---------- Record excerpts ----------

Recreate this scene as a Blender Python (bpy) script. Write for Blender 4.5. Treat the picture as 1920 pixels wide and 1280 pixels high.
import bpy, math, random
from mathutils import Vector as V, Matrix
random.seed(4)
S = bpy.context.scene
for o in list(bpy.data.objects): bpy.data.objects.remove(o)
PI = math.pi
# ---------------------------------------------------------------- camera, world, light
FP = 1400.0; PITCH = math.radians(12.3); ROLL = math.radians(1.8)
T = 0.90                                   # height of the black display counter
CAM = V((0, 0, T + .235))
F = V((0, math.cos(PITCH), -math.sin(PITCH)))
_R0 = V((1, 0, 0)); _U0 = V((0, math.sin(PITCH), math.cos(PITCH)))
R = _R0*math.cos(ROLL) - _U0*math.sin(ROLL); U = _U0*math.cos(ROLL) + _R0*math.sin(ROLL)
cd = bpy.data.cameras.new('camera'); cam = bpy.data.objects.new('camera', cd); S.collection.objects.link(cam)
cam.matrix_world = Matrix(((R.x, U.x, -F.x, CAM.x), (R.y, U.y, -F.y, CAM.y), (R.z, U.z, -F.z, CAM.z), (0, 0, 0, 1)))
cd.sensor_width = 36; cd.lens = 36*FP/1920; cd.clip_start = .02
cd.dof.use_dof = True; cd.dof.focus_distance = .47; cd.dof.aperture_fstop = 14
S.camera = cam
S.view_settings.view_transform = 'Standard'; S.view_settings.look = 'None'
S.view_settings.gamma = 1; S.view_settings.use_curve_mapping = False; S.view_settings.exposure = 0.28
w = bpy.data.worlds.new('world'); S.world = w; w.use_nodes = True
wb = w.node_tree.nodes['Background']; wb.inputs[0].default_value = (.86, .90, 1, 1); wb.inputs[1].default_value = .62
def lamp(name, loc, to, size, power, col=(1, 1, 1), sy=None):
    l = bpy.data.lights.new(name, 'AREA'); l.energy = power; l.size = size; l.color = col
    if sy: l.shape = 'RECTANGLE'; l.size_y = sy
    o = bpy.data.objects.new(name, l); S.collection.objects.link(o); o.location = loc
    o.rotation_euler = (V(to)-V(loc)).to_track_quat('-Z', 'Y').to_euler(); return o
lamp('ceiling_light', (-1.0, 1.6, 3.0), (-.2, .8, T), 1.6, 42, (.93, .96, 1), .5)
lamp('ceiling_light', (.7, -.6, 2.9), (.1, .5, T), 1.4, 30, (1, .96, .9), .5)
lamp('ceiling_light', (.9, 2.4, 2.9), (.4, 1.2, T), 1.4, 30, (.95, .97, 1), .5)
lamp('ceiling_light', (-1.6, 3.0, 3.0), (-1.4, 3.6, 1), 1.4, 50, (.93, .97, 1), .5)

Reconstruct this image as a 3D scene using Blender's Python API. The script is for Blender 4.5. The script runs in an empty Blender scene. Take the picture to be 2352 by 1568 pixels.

----------

■ Aim
Repeat each of the entries above precisely as given.

■ Exercise result
Recreate this scene as a Blender Python (bpy) script. Write for Blender 4.5. Treat the picture as 1920 pixels wide and 1280 pixels high.
import bpy, math, random
from mathutils import Vector as V, Matrix
random.seed(4)
S = bpy.context.scene
for o in list(bpy.data.objects): bpy.data.objects.remove(o)
PI = math.pi
# ---------------------------------------------------------------- camera, world, light
FP = 1400.0; PITCH = math.radians(12.3); ROLL = math.radians(1.8)
T = 0.90                                   # height of the black display counter
CAM = V((0, 0, T + .235))
F = V((0, math.cos(PITCH), -math.sin(PITCH)))
_R0 = V((1, 0, 0)); _U0 = V((0, math.sin(PITCH), math.cos(PITCH)))
R = _R0*math.cos(ROLL) - _U0*math.sin(ROLL); U = _U0*math.cos(ROLL) + _R0*math.sin(ROLL)
cd = bpy.data.cameras.new('camera'); cam = bpy.data.objects.new('camera', cd); S.collection.objects.link(cam)
cam.matrix_world = Matrix(((R.x, U.x, -F.x, CAM.x), (R.y, U.y, -F.y, CAM.y), (R.z, U.z, -F.z, CAM.z), (0, 0, 0, 1)))
cd.sensor_width = 36; cd.lens = 36*FP/1920; cd.clip_start = .02
cd.dof.use_dof = True; cd.dof.focus_distance = .47; cd.dof.aperture_fstop = 14
S.camera = cam
S.view_settings.view_transform = 'Standard'; S.view_settings.look = 'None'
S.view_settings.gamma = 1; S.view_settings.use_curve_mapping = False; S.view_settings.exposure = 0.28
w = bpy.data.worlds.new('world'); S.world = w; w.use_nodes = True
wb = w.node_tree.nodes['Background']; wb.inputs[0].default_value = (.86, .90, 1, 1); wb.inputs[1].default_value = .62
def lamp(name, loc, to, size, power, col=(1, 1, 1), sy=None):
    l = bpy.data.lights.new(name, 'AREA'); l.energy = power; l.size = size; l.color = col
    if sy: l.shape = 'RECTANGLE'; l.size_y = sy
    o = bpy.data.objects.new(name, l); S.collection.objects.link(o); o.location = loc
    o.rotation_euler = (V(to)-V(loc)).to_track_quat('-Z', 'Y').to_euler(); return o
lamp('ceiling_light', (-1.0, 1.6, 3.0), (-.2, .8, T), 1.6, 42, (.93, .96, 1), .5)
lamp('ceiling_light', (.7, -.6, 2.9), (.1, .5, T), 1.4, 30, (1, .96, .9), .5)
lamp('ceiling_light', (.9, 2.4, 2.9), (.4, 1.2, T), 1.4, 30, (.95, .97, 1), .5)
lamp('ceiling_light', (-1.6, 3.0, 3.0), (-1.4, 3.6, 1), 1.4, 50, (.93, .97, 1), .5)

Reconstruct this image as a 3D scene using Blender's Python API. The script is for Blender 4.5. The script runs in an empty Blender scene. Take the picture to be 2352 by 1568 pixels.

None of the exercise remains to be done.